È tale la nostra fede? Così intima, viva e continua?... Eppure Gesù è realmente con noi, là nel santo tabernacolo, e vi sta giorno e notte, e vi dimora solo per noi: come padre, padrone, amico; pensa continuamente a noi per aiutarci. Lo crediamo noi con fede viva e pratica? Operiamo noi secondo questa verità, vivendo sempre sotto i suoi occhi e tutto facendo in unione con Lui e per Lui?... Vedete, può avvenire che, pel fatto che Gesù è sempre con noi, noi non vi diamo più tanta importanza. Il Signore si lamentava già con i Giudei: che la regina Saba s'era mossa per andare a vedere Salomone, attratta dalla sapienza di lui, eppure: plus quam Salomon hic! (927). Così noi, che pur diciamo di credere alla sua presenza reale, sovente non vogliamo disturbarci e lo lasciamo solo. Non dico che lo trascuriamo, ma non palpita il cuore!

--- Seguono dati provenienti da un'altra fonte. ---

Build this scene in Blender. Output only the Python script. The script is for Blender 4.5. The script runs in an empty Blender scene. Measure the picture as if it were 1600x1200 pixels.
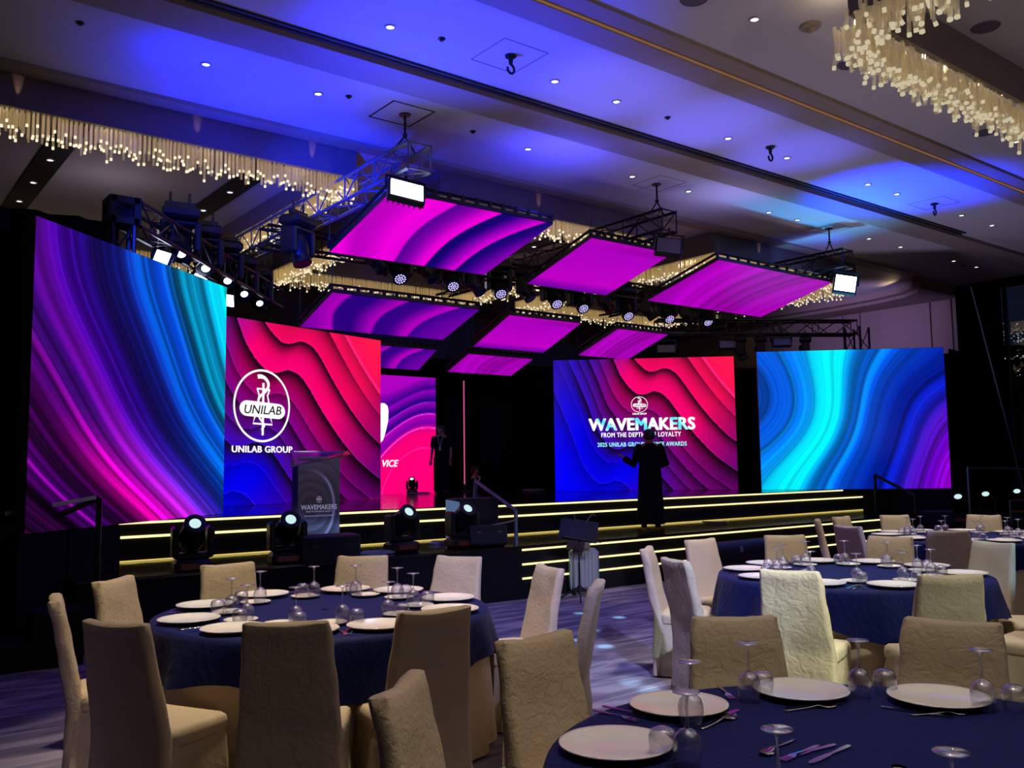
import bpy, bmesh, math, random
import numpy as np
from mathutils import Vector, Matrix, noise as mnoise

R = math.radians
SC = bpy.context.scene
COL = SC.collection
rng = random.Random(7)
nrg = np.random.RandomState(11)

# ------------------------------------------------------------------ camera
FPX, PITCH, ROLL, AZ, CH = 1406.2, R(5.277), R(-0.744), R(37.770), 1.6
fw = Vector((math.sin(AZ)*math.cos(PITCH), math.cos(AZ)*math.cos(PITCH), math.sin(PITCH)))
r0 = Vector((math.cos(AZ), -math.sin(AZ), 0)); u0 = r0.cross(fw)
rt = r0*math.cos(ROLL) + u0*math.sin(ROLL); up = -r0*math.sin(ROLL) + u0*math.cos(ROLL)
cam_d = bpy.data.cameras.new('camera'); cam = bpy.data.objects.new('camera', cam_d); COL.objects.link(cam)
cam_d.sensor_width = 36; cam_d.lens = 36*FPX/1600; cam_d.clip_start = .05; cam_d.clip_end = 900
M = Matrix((rt, up, -fw)).transposed().to_4x4(); M.translation = (0, 0, CH); cam.matrix_world = M
SC.camera = cam
def ray(x, y): return fw + rt*((x-800)/FPX) - up*((y-600)/FPX)
def at_z(x, y, z):
    d = ray(x, y); return Vector((0, 0, CH)) + d*((z-CH)/d.z)
def at_y(x, y, Y):
    d = ray(x, y); return Vector((0, 0, CH)) + d*(Y/d.y)
def at_x(x, y, X):
    d = ray(x, y); return Vector((0, 0, CH)) + d*(X/d.x)

# ------------------------------------------------------------------ world + exposure
w = bpy.data.worlds.new('world'); SC.world = w; w.use_nodes = True
w.node_tree.nodes['Background'].inputs[0].default_value = (.02, .03, .07, 1)
w.node_tree.nodes['Background'].inputs[1].default_value = .25
vs = SC.view_settings; vs.view_transform = 'Standard'; vs.look = 'None'; vs.gamma = 1; vs.use_curve_mapping = False
vs.exposure = 0.0
cy = SC.cycles
cy.max_bounces = 8; cy.transparent_max_bounces = 24; cy.glossy_bounces = 3; cy.diffuse_bounces = 3
cy.caustics_reflective = False; cy.caustics_refractive = False; cy.sample_clamp_indirect = 4

def s2l(c):
    return tuple((v/255/12.92 if v/255 <= .04045 else ((v/255+.055)/1.055)**2.4) for v in c)

def lamp(name, kind, loc, target, power, color, size=.1, angle=60, blend=.6, parent=None):
    d = bpy.data.lights.new(name, kind); o = bpy.data.objects.new(name, d); COL.objects.link(o)
    d.energy = power; d.color = color
    if kind == 'SPOT': d.spot_size = R(angle); d.spot_blend = blend; d.shadow_soft_size = size
    elif kind == 'AREA': d.size = size if not isinstance(size, tuple) else size[0]
    else: d.shadow_soft_size = size
    if kind == 'AREA' and isinstance(size, tuple): d.shape = 'RECTANGLE'; d.size_y = size[1]
    o.location = loc
    if target is not None:
        o.rotation_euler = (Vector(target)-Vector(loc)).to_track_quat('-Z', 'Y').to_euler()
    return o

WARM = (1, .78, .5); NEUT = (1, .92, .8); BLUE = (.02, .06, 1)
# recessed ceiling downlights above the tables
for i, (x, y, p, a, c) in enumerate([(2.42, 5.0, 1180, 42, (1, .84, .6)), (6.14, 4.2, 900, 44, NEUT), (9.99, 4.9, 950, 44, NEUT), (2.36, 1.5, 400, 44, (1, .86, .7)), (4.6, 2.4, 60, 44, NEUT)]):
    lamp('downlight_beam', 'SPOT', (x, y, 5.95), (x, y, 0), p, c, .12, a, .9)
# wash of the hall from the chandelier rings behind and beside the camera
lamp('chandelier_glow', 'AREA', (3.2, -1.0, 5.5), (3.2, -1.0, 0), 31, (1, .88, .82), (4.5, 4))
lamp('chandelier_glow', 'AREA', (9.5, 0.8, 5.5), (9.5, 0.8, 0), 24, (1, .86, .76), (4.5, 4))
# uplights of the stage rig on the ceiling: blue beams, one cyan; the pale wide ones are added fill to brighten the ceiling
lamp('blue_uplight', 'SPOT', (4.1, 10.0, 4.2), (3.9, 9.7, 6), 560, (.001, .012, 1), .1, 104, 1)
lamp('blue_uplight', 'SPOT', (3.0, 9.2, 1.3), (2.9, 9.3, 6), 1500, (.002, .012, 1), .2, 16, 1)
lamp('blue_uplight', 'SPOT', (3.9, 9.2, 1.3), (5.0, 7.4, 6), 4300, (.008, .02, 1), .2, 42, 1)
lamp('blue_uplight', 'SPOT', (11.2, 9.1, 1.2), (13.7, 7.45, 6), 15000, (.001, .025, 1), .2, 33, 1)
for bx, pw in ((7.0, 1500), (8.8, 1400), (10.6, 1300)):
    lamp('blue_uplight', 'SPOT', (bx, 9.0, 1.3), (bx+.2, 7.35, 6), pw, (.085, .085, 1), .2, 27, 1)
lamp('blue_uplight', 'SPOT', (7.9, 9.0, 5.0), (8.0, 9.3, 6), 150, (.05, .05, 1), .2, 150, 1)  # added where no fixture hangs, fills the shaded ceiling over the stage
lamp('violet_fill', 'SPOT', (11.6, 9.0, 5.0), (11.6, 9.3, 6), 55, (.3, .28, .85), .2, 150, 1)  # added violet fill for the same ceiling bay, no fixture there
lamp('cyan_uplight', 'SPOT', (15.0, 9.6, 1.3), (14.0, 9.5, 6), 1500, (.05, .36, .85), .2, 54, 1)
lamp('pale_fill', 'SPOT', (9.0, 8.9, 1.2), (10.0, 6.0, 6), 240, (.62, .55, .72), .3, 110, 1)
lamp('pale_fill', 'SPOT', (4.0, 8.9, 1.2), (4.0, 8.0, 6), 70, (.62, .55, .66), .3, 130, 1)
lamp('pale_fill', 'SPOT', (16.0, 8.6, 1.2), (16.5, 8.6, 6), 230, (.5, .45, .72), .3, 130, 1)
lamp('pale_fill', 'SPOT', (6.0, -2.0, 2.2), (7.5, 3.5, 6), 230, (1, .82, .74), .3, 110, 1)
# cool moving lights from the front of house truss over the camera
lamp('front_beam', 'SPOT', (4.0, -2.5, 5.6), (6.0, 3.2, .5), 900, (.92, 1, .84), .1, 20, .9)
lamp('front_beam', 'SPOT', (3.0, -2.5, 5.6), (4.75, 3.35, .62), 2600, (.9, 1, .78), .04, 6.5, .35)
lamp('front_beam', 'SPOT', (5.5, -2.5, 5.6), (7.75, 3.5, .8), 1900, (.30, .62, 1), .04, 7, .4)
lamp('front_beam', 'SPOT', (6.0, -2.0, 5.6), (8.5, 5.3, .75), 2000, (.33, .36, 1), .04, 6, .4)
lamp('front_beam', 'SPOT', (2.2, -2.0, 5.6), (4.9, 4.5, .2), 900, (.55, .9, 1), .04, 8, .4)
lamp('front_beam', 'SPOT', (1.0, -2.0, 5.6), (5.6, 6.8, 0), 3600, (.42, .44, 1), .1, 24, .9)
lamp('front_beam', 'SPOT', (-1.5, -2.0, 5.6), (-.1, 5.2, 0), 420, (.55, .48, 1), .1, 22, 1)
lamp('front_beam', 'SPOT', (3.5, -2.0, 5.6), (7.8, 8.5, .3), 2400, (.8, .85, 1), .05, 7, .5)  # extra beam added to brighten the dark suitcase and stand
for px, py in ((905, 958), (925, 985), (968, 965), (985, 1066), (1015, 1078), (945, 1010), (900, 1000), (1040, 1055)):
    q = at_z(px, py, 0); lamp('gobo_beam', 'SPOT', (8.55, 9.1, 4.9), (q.x, q.y, 0), 3600, (.30, .80, 1), .02, 1.7, 1)
# blue wash of the rig on its own trusses, and on the right wall
lamp('rig_wash', 'SPOT', (3.6, 8.6, 4.2), (5.6, 10.9, 5.35), 1500, (.001, .02, 1), .1, 50, .8)
lamp('rig_wash', 'SPOT', (2.0, 8.2, 4.4), (3.6, 10.4, 4.3), 1000, (.008, .05, 1), .1, 46, .8)
lamp('wall_wash', 'SPOT', (17.4, 11.6, 4.4), (22.9, 13.4, 5.2), 800, (.42, .3, .8), .2, 60, 1)

# ------------------------------------------------------------------ materials
def mat(name, col, rough=.6, metal=0, spec=.5, emit=None, estr=0, bump=None, var=None, trans=0):
    m = bpy.data.materials.new(name); m.use_nodes = True
    nt = m.node_tree; b = nt.nodes['Principled BSDF']
    c = s2l(col) + (1,)
    b.inputs['Base Color'].default_value = c; b.inputs['Roughness'].default_value = rough
    b.inputs['Metallic'].default_value = metal; b.inputs['Specular IOR Level'].default_value = spec
    if emit is not None:
        b.inputs['Emission Color'].default_value = s2l(emit)+(1,); b.inputs['Emission Strength'].default_value = estr
    tc = nt.nodes.new('ShaderNodeTexCoord')
    n = nt.nodes.new('ShaderNodeTexNoise'); nt.links.new(tc.outputs['Object'], n.inputs['Vector'])
    n.inputs['Scale'].default_value = var[0] if var else 6; n.inputs['Detail'].default_value = 4
    rp = nt.nodes.new('ShaderNodeMix'); rp.data_type = 'RGBA'
    k = var[1] if var else .06
    rp.inputs[6].default_value = tuple(v*(1-k) for v in c[:3])+(1,); rp.inputs[7].default_value = tuple(min(1, v*(1+k)) for v in c[:3])+(1,)
    nt.links.new(n.outputs['Fac'], rp.inputs[0]); nt.links.new(rp.outputs[2], b.inputs['Base Color'])
    if bump:
        n2 = nt.nodes.new('ShaderNodeTexNoise'); n2.inputs['Scale'].default_value = bump[0]; n2.inputs['Detail'].default_value = bump[2] if len(bump) > 2 else 5
        n2.inputs['Distortion'].default_value = bump[3] if len(bump) > 3 else 0
        nt.links.new(tc.outputs['Object'], n2.inputs['Vector'])
        bp = nt.nodes.new('ShaderNodeBump'); bp.inputs['Strength'].default_value = bump[1]; bp.inputs['Distance'].default_value = .02
        nt.links.new(n2.outputs['Fac'], bp.inputs['Height']); nt.links.new(bp.outputs['Normal'], b.inputs['Normal'])
    return m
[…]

Vi ho detto che noi siamo più felici, che non quelli che vissero ai tempi di Nostro Signore; ora aggiungo che così è per altri due motivi. Dapprima, perché essi lo possedevano in stato di infermità, passibile; noi in stato di gloria, impassibile come è in Cielo. Poi perché allora Nostro Signore non poteva essere veduto che da alcuni, in pochi luoghi, ad intervallo; per vederlo, dovevano portarsi da un luogo all'altro, e quel poveretto di Zaccheo dovette faticare non poco e arrampicarsi sul sicomoro. Noi invece l'abbiamo continuamente in mezzo a noi, dal mattino alla sera, dalla sera al mattino. Abbiamo solo da andare in cappella, solo da pensare al tabernacolo... sempre Egli ci dà udienza. Cosicché si può dire che la sua Presenza Sacramentale in mezzo a noi è per noi più preziosa, che non fosse la sua presenza corporale e sensibile per i Giudei. Si può anzi aggiungere che non c'è diversità sostanziale tra i Beati e noi, perché Nostro Signore nel SS. Sacramento è tale quale si trova in Cielo. Quindi anche noi siamo felici come i Beati!
Io vorrei che oggi e sempre meditaste maggiormente questo Mistero d'amore. Sì, mistero di fede e mistero d'amore!